First off, the settlement on those transactions isn't even in the same ballpark as it is with credit cards or check payments. The consumer may not get a bill for their telephone service for days or weeks after the initial subscription or transaction. Then they have a period of time to pay their bill. Once their provider gets payment, and "wait" for the check to clear - they in turn, will pay out to the provider of this service. That provider then has to reconcile the transactional data - not all of which is easy to ascertain from the reporting that is given from the telecoms. They will then, in turn, take their piece of the pie and remit payment to a CCBill, or Ibill. Then we have to try and reconcile THEIR data to our transaction reports and add in those revenues to webmasters weekly billing cycle. That process can take months.

The cost of processing telephone payments is substantially higher as well. In the range of 6-14% higher than the cost for credit cards and check payments. That's only the processing fee's. That does not take into account the "uncollectables" that are a part of the game with telephone payments. When you couple the fact that you will not be paid out nearly as soon, you won't collect funds from all transactions, and that it's a much more expensive option - you're well suited to raise the price of admission if you choose to accept telephone payments.

For well established programs with healthy revenues, they may be more in a position to be able to wait longer for payouts and absorb additional cost.

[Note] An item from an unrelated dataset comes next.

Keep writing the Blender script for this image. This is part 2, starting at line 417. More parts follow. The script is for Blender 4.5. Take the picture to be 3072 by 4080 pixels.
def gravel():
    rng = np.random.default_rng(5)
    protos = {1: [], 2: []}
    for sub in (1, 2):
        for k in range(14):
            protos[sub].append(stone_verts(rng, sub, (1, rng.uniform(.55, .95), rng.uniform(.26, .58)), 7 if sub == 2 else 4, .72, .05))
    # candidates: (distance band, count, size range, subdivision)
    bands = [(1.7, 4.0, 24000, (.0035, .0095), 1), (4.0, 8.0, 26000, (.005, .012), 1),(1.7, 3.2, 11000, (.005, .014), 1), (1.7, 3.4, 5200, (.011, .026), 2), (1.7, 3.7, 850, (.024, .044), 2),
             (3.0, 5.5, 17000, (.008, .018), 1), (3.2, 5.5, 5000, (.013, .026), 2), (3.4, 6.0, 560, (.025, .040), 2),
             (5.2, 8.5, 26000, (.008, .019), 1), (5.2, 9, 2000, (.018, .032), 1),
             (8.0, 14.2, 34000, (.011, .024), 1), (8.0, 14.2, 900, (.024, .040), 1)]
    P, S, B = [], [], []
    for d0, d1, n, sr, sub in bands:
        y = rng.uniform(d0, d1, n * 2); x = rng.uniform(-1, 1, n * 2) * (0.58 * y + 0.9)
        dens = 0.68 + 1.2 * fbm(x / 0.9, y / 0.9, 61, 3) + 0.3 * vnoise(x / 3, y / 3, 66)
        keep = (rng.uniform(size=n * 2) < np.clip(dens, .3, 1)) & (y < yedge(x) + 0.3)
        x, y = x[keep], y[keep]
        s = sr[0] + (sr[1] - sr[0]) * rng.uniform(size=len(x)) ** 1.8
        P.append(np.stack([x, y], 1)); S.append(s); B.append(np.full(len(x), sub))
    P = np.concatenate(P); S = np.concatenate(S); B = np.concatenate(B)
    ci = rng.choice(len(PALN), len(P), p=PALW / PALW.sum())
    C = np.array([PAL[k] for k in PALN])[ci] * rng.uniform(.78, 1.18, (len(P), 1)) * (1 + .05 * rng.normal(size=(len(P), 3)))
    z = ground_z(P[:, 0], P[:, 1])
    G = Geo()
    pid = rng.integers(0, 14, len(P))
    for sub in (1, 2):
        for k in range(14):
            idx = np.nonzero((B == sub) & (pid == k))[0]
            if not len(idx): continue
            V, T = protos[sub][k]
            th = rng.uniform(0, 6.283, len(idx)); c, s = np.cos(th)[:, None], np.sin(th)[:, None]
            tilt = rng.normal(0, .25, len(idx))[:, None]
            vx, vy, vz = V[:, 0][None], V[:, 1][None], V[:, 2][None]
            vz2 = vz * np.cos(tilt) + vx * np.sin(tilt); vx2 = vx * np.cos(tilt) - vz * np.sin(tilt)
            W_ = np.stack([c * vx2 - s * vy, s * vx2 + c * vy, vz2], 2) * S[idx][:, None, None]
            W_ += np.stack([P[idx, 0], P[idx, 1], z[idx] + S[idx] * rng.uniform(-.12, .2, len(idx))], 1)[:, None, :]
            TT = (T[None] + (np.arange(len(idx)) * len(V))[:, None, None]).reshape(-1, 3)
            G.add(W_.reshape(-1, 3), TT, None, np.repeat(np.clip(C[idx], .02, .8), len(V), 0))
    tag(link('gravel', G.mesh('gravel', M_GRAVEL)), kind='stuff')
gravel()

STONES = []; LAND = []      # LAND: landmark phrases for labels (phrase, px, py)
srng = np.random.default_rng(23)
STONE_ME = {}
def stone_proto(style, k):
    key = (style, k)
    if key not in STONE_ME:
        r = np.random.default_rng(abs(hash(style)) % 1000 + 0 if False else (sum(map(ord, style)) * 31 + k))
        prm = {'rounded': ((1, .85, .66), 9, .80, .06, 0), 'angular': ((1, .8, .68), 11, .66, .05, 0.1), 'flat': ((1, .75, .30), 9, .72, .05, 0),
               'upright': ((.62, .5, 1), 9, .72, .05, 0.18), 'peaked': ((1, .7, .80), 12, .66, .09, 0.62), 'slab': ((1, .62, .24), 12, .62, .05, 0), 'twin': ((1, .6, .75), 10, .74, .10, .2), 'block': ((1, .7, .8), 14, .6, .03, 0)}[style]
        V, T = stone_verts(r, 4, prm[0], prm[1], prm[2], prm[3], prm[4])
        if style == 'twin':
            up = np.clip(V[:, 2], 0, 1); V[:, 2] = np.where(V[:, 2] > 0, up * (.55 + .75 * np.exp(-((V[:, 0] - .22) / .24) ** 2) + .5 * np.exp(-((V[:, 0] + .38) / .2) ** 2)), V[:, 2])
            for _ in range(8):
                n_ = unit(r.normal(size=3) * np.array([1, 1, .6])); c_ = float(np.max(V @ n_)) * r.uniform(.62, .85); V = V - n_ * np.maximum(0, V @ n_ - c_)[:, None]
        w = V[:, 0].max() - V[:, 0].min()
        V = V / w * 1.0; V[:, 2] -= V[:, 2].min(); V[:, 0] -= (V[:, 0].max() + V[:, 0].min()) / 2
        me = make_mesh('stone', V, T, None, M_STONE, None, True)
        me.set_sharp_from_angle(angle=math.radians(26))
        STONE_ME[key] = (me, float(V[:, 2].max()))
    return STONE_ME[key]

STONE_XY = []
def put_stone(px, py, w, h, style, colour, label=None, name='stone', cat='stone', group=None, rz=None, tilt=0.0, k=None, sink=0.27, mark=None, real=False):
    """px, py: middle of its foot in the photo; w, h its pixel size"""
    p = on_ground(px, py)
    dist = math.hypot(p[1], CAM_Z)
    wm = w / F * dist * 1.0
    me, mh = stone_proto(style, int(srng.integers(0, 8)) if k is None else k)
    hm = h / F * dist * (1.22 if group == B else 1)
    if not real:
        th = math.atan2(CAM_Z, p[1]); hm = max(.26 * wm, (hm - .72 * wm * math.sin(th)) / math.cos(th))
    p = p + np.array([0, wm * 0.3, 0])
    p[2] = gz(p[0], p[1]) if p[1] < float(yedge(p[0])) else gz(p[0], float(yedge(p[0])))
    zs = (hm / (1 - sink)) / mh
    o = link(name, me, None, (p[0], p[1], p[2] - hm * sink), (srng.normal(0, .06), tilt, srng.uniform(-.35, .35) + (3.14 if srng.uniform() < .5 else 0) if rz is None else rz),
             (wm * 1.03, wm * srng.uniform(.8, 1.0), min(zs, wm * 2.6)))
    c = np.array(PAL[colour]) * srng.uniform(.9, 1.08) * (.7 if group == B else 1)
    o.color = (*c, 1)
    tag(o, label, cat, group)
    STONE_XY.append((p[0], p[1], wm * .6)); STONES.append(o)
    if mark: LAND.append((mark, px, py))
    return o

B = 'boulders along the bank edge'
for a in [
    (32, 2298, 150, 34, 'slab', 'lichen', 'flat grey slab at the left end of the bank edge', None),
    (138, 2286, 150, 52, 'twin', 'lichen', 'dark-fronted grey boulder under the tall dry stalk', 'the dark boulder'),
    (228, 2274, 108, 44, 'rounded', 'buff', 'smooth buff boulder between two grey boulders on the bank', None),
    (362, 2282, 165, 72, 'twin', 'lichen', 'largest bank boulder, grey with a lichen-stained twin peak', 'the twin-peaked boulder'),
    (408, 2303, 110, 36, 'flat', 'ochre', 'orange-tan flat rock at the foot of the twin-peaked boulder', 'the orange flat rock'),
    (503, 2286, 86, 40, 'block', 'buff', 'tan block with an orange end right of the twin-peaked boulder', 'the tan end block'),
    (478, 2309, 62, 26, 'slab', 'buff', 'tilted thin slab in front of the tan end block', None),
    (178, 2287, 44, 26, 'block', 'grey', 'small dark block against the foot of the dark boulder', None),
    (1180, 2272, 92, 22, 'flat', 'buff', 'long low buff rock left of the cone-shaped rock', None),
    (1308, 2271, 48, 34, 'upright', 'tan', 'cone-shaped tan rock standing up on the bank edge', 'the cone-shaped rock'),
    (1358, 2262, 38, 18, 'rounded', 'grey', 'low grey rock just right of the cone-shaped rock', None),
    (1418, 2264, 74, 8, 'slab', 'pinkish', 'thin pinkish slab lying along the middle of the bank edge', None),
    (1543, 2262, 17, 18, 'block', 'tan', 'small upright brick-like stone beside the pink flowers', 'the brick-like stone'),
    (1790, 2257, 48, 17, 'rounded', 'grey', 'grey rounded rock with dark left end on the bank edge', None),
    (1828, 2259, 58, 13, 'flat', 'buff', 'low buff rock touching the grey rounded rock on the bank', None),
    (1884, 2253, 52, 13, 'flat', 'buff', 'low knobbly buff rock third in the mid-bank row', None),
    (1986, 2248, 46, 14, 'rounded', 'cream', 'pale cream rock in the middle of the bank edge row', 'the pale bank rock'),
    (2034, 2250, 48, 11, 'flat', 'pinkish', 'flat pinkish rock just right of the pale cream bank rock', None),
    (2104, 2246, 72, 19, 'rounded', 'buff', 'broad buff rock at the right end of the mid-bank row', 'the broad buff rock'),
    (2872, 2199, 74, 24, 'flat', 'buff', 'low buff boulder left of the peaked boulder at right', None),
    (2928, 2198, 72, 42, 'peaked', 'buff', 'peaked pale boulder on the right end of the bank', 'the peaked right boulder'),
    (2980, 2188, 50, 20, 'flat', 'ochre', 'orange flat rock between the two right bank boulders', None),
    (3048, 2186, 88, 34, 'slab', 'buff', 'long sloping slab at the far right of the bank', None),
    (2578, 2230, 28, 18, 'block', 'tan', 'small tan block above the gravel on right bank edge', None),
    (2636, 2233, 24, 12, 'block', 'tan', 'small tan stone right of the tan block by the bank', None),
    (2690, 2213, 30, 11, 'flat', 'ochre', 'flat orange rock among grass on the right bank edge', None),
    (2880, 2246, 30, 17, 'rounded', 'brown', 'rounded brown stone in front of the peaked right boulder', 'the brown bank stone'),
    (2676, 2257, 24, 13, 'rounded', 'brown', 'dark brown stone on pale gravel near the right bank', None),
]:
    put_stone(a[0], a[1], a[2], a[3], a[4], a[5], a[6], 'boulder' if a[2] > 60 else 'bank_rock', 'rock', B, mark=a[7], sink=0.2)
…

Checks are another issue. How do seemingly so many consumers get away with not paying? Well, the system has gotten substantially better in recent years with settlement times being shortened significantly - but still a higher risk payment option than credit cards. Chargebacks/refunds from cc's may account for a few percentage points put together, but with checks - you may experience a 10-20% non payment or uncollectible rate.

The important thing is to be aware of what is going on - know the risks/benefits of the options available for your business. Weigh out those options to make decisions on what to use, what not to, and whom to entrust your business to.